Run your hand lightly along the mast at this stage. Human fingertips are very sensitive to surface irregularities.
Charlie

Jim Ledger
10-29-2007, 10:57 PM
Rest assured after a comment like that, you're gonna get to see exactly that next time I do it. ;)

Just another task your tailed tools won't do without ear plugs, sanding dust, and usually lotsa ugly patches less than fair when you sight down the spar.

Still flogging that same old horse, eh?:rolleyes:

Go on then Bob,, show me something I can't do.:D

Don't make us wait. You know I wouldn't.

Jay Greer
10-30-2007, 12:28 AM
Gentlemen, we are flogging this post to death!
Jay

botebum
10-30-2007, 06:42 AM
Gentlemen, we are flogging this post to death!
Jay

I disagree. Obviously there are many ways to achieve the end product and it's good to see them all presented. That said, we could do without the infighting:rolleyes:

Doug

Paul Scheuer
10-30-2007, 01:36 PM
One more lash -

I'm thoroughly in the shoe-shine-sanding camp, with a few additional tricks.

1. No rounding until the polygon is complete.

2. Before knocking off the corners, make sure that existing flats are flat, smooth and even.

3. Make the layout for the edges of the new flats as accurately as possible. (no sketching)

4. I treasure my old belt sander "blow outs". To do the job right they have to be limber, even if the're missing some of their original grit.

5. After the faceting, a center line on each flat is the key.

6. The shoe-shine sanding is done with a full 180 degree contact, i.e. vertical pulls.
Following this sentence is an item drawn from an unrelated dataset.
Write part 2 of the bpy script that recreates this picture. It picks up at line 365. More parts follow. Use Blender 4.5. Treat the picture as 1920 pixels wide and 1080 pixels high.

You will see that the center line doesn't get sanded durng the removal of the corners.

7. Although I move along the workpiece, with diagonal strokes, once the center line starts to smear, I dont go back.

8. The final, axial sanding is just enough to prepare for the finish.

My best effort, so far, is a maple kayak paddle with 90 degree offset blades with perpendicular oval grips, with the loom making a smooth transition from oval to round to oval. I've been asked how did I do that on a lathe.